[start]

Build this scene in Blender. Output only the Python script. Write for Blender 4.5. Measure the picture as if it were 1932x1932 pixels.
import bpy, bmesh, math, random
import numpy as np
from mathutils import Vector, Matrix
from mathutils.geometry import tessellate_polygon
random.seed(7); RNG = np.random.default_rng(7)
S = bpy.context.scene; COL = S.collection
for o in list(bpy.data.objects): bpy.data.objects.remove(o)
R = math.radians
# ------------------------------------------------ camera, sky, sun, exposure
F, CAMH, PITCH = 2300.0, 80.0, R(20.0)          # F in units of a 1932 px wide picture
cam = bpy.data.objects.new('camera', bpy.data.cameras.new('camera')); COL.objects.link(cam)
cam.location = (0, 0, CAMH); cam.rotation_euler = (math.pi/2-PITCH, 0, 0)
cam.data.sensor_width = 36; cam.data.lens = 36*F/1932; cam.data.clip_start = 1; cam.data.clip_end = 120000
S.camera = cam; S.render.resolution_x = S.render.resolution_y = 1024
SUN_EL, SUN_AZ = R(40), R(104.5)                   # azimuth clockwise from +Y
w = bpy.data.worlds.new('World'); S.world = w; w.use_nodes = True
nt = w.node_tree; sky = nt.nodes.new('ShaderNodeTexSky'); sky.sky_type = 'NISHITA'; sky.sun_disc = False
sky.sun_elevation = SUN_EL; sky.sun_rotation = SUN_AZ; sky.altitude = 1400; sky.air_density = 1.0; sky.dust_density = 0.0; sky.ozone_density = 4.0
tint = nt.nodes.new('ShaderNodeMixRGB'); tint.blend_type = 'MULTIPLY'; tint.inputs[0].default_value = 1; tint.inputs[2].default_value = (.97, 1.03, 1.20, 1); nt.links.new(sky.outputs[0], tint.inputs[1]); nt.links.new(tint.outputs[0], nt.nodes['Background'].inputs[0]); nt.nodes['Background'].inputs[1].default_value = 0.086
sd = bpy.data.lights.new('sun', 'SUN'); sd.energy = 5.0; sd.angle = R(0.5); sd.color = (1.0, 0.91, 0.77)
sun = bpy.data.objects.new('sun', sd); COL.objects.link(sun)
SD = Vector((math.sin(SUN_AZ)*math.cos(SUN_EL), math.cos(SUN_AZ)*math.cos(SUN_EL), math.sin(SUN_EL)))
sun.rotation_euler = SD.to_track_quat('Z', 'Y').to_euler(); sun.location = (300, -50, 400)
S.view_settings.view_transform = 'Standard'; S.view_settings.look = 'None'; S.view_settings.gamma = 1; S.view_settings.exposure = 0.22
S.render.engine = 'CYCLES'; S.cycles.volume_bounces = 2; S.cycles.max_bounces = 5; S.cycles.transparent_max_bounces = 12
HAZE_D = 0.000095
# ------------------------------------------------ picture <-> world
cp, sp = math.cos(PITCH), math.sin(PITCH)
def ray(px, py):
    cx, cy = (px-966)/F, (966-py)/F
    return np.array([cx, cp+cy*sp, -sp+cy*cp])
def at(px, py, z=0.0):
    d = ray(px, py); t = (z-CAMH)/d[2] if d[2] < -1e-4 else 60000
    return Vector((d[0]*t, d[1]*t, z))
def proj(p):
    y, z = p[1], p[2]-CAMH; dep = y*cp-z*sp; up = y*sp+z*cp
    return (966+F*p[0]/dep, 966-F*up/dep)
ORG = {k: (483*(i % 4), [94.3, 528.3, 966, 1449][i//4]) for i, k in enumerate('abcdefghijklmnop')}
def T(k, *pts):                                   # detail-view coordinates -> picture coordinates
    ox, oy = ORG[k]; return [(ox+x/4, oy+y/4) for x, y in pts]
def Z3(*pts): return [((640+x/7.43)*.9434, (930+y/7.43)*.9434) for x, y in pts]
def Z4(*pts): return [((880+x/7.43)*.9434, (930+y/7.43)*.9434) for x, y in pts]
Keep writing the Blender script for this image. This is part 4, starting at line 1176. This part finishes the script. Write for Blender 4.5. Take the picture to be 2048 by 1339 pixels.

[end]

Copy out every line of the listing that contains the string "this".

--- In response ---
Build this scene in Blender. Output only the Python script. Write for Blender 4.5. Measure the picture as if it were 1932x1932 pixels.
Keep writing the Blender script for this image. This is part 4, starting at line 1176. This part finishes the script. Write for Blender 4.5. Take the picture to be 2048 by 1339 pixels.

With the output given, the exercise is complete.